絵を書く事を好み、叔父の量<ハカル>につき測量術を学ぶ傍らで、小布施の「高井鴻山」、東京の「松本楓湖<マツモトフウコ>」に入門して絵を学びました。
その時より自らを「牧祥周」や「湖岳<コガク>」と名乗るようになりました。
明治を迎えた時、祥周は30代。
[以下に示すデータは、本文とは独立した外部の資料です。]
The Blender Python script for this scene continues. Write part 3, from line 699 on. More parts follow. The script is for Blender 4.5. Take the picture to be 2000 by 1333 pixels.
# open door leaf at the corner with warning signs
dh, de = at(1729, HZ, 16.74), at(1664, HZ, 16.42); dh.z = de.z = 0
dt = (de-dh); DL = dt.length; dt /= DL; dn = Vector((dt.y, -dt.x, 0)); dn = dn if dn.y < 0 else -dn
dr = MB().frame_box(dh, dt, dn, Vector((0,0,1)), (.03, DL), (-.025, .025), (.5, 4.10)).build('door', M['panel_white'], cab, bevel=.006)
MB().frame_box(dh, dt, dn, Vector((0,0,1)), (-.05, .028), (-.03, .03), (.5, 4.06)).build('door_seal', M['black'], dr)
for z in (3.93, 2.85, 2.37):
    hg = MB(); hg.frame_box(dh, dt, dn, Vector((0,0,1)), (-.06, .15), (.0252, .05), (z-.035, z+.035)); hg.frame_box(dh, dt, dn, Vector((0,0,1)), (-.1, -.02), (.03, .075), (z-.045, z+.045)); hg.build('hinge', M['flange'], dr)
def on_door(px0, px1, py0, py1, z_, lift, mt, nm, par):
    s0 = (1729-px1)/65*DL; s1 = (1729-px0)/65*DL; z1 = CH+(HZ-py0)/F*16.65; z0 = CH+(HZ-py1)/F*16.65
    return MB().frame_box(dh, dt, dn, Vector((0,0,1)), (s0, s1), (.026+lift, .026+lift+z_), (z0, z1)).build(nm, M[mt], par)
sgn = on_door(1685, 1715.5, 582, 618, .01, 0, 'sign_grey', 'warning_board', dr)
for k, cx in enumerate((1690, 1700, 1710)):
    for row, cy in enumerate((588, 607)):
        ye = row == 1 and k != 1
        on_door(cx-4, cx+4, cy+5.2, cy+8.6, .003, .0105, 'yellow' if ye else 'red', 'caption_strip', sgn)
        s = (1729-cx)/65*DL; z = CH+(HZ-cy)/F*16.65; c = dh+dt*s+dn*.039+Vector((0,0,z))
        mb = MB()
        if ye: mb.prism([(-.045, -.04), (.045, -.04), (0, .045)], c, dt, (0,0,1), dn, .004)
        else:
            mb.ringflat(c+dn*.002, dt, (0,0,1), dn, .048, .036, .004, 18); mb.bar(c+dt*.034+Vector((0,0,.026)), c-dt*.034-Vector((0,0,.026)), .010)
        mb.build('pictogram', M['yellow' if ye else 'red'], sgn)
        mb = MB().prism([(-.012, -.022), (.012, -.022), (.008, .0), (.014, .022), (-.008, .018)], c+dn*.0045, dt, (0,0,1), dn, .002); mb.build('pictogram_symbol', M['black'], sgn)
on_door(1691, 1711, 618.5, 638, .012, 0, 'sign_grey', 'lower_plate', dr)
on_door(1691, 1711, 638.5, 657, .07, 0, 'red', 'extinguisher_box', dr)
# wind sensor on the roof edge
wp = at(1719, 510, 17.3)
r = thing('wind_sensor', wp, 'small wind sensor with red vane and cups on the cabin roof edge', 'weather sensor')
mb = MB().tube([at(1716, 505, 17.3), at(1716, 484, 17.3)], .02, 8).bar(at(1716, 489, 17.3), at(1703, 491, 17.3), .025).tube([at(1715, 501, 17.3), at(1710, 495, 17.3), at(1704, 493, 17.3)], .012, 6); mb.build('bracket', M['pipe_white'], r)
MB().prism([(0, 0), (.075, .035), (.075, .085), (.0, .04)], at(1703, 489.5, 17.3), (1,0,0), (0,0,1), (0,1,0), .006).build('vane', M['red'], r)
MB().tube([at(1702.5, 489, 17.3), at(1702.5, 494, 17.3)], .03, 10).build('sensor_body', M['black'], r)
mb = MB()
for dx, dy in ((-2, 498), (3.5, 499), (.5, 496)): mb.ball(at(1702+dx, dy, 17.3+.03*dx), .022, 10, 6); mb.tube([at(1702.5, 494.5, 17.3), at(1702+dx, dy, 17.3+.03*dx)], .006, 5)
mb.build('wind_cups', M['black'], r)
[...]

この頃には周りから衆望を集める人物となっていました。
明治5年に区制がひかれると、日滝<ヒタキ>、大谷<オオヤ>、高橋、相森<オオモリ>の4ヶ組が合併し「日滝村」となりました。
その時に、衆望の厚い祥周は斡旋<アッセン>に抜擢されるほどでした。
日滝村戸長<ヒタキムラコチョウ>の時には、丁度明治の諸制度が整えられた時期と重なり、小学校の新設、相森からの通学路整備、役場の整など多くの事業を残しました。
特に叔父である牧 量に伝授された佐野右衛門の測量技術は、現地目調査の切図として今も村内外に多く残されていて、遠くは南信や北越にも招かれて測量の指導をしたと伝わっています。
その測量技術は当時の文部大臣より賞金、褒賞を受けたほどの素晴らしい技術を持っていたそうです。
絵画においては、宗教色の濃い絵を残しているようで、善光寺奉額、須坂市浄念寺の壁画、欄間絵、蓮生寺、満竜寺、日滝観音堂奉額などがあります。